La sospecha, entonces,
es que lo que está operando allí no es exactamente xenofobia entendida como
odio, rechazo y aversión al extranjero sino algo más específico. Quien notó
esto y se encargó de difundir una nueva categorización fue la filósofa española
Adela Cortina. Con perspectiva universalista y desde la particular mirada de
una Europa en crisis más cultural y moral que económica, Cortina parte del dato
del record de turistas extranjeros que visitaron España y que se viene superando
año tras año (sin ir más lejos, la cifra llegó a 82.000.000 en 2018). Semejante
número supone, naturalmente, ingreso de divisas, creación de empleo, etc. Dicho
esto, Cortina se pregunta por qué no hay frente a estos extranjeros actitudes
xenófobas. Y la respuesta es simple: porque, en general, se trata de
extranjeros con un buen pasar económico. Esto muestra que el rechazo, la
aversión y el odio, más que dirigirse al extranjero está dirigido al pobre. En
este sentido, la tapa de la revista argentina a la que hacíamos alusión
anteriormente no eligió poner a un alemán con rasgos arios o a algún caucásico
empresario y/o microemprendedor. Ni siquiera hubiera puesto hoy a uno de los
venezolanos que llegan hasta el sur del continente porque se trata, en general,
de miembros de clases medias profesionales. Decidió poner a un descendiente de
la zona del altiplano andino en una situación en la que denotaba pobreza. Si el
problema no es la extranjería sino la pobreza, el término xenofobia debe
reemplazarse por uno que específicamente represente estos casos, los cuales,
por cierto, son los más comunes.
Frente a esto, Cortina entiende que el
término adecuado es “aporofobia” porque “áporos” significa “pobre”. En el
libro donde Cortina desarrolla esta idea, llamado, justamente, Aporofobia,
el rechazo al pobre, (publicado en 2017), la autora rebalsa de ingenuas,
buenas y abstractas intenciones llamando a solucionar el problema con más
educación e instituciones regidas por valores universales y comunicación
democrática. Asimismo, en un salto sorprendente y extemporáneo decide buscar en
resultados de la neurociencia una justificación para afirmar que nuestro
cerebro es aporófobo, es decir, que hay una tendencia natural de lo humano
hacia la aporofobia. Por estas razones es que lo más interesante del libro parece
ser la novedad del concepto, (ya que precisa un sentimiento que muchas veces se
confundía con la xenofobia pero era de otro carácter), y no la solución
propuesta para la problemática ni mucho menos su justificación. En este
sentido, aun cuando buena parte del libro quizás no valga demasiado la pena, si
acordamos con Gilles Deleuze en que hacer filosofía es crear conceptos, Adela
Cortina puede darse por satisfecha no solo por sus dotes creativas sino porque
creando un concepto, permitiéndonos nombrar, nos ayudó a asir ese aspecto de la
realidad que a falta del término correcto se nos escurría entre las manos.

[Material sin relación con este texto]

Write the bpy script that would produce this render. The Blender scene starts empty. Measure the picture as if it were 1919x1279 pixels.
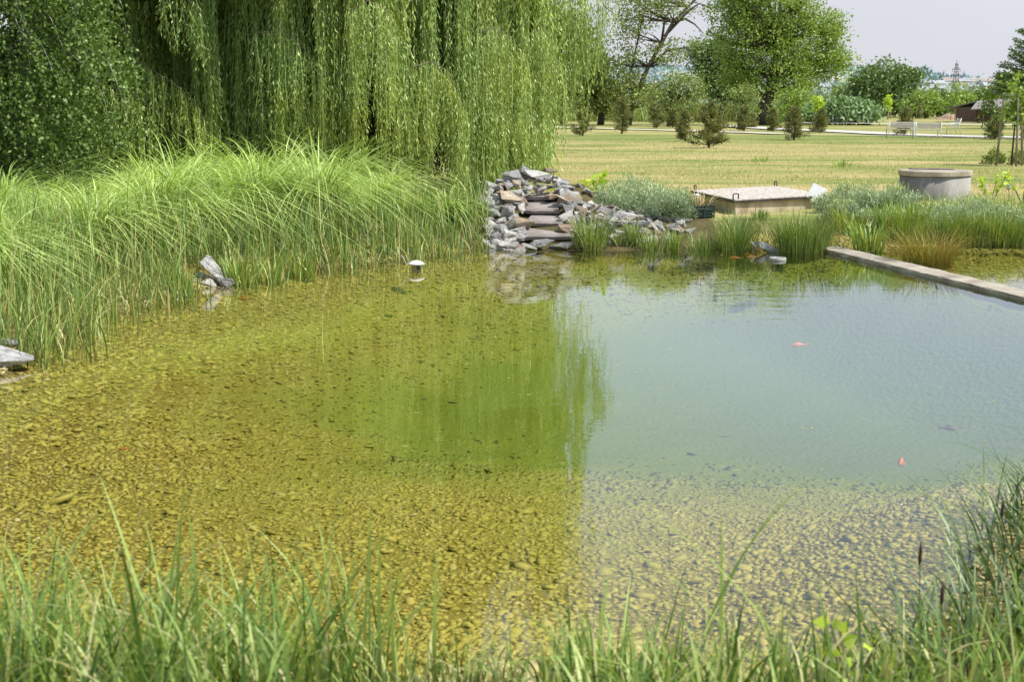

Por último, un breve comentario sobre
el subtítulo o bajada del libro. Es que efectivamente al título Aporofobia,
el rechazo al pobre, se le agrega la frase “Un desafío para la democracia”.
En lo personal, en todo caso, considero
que la aporofobia es sobre todo un desafío para el capitalismo antes que para
la democracia, especialmente en el contexto en que la profundización de esta
nueva etapa del capitalismo está generando un crecimiento de la desigualdad que
deviene una verdadera fábrica de pobres. Así, en todo caso, antes que la
aporofobia, lo que es un verdadero desafío para la democracia puede que sea,
finalmente, el mismísimo capitalismo.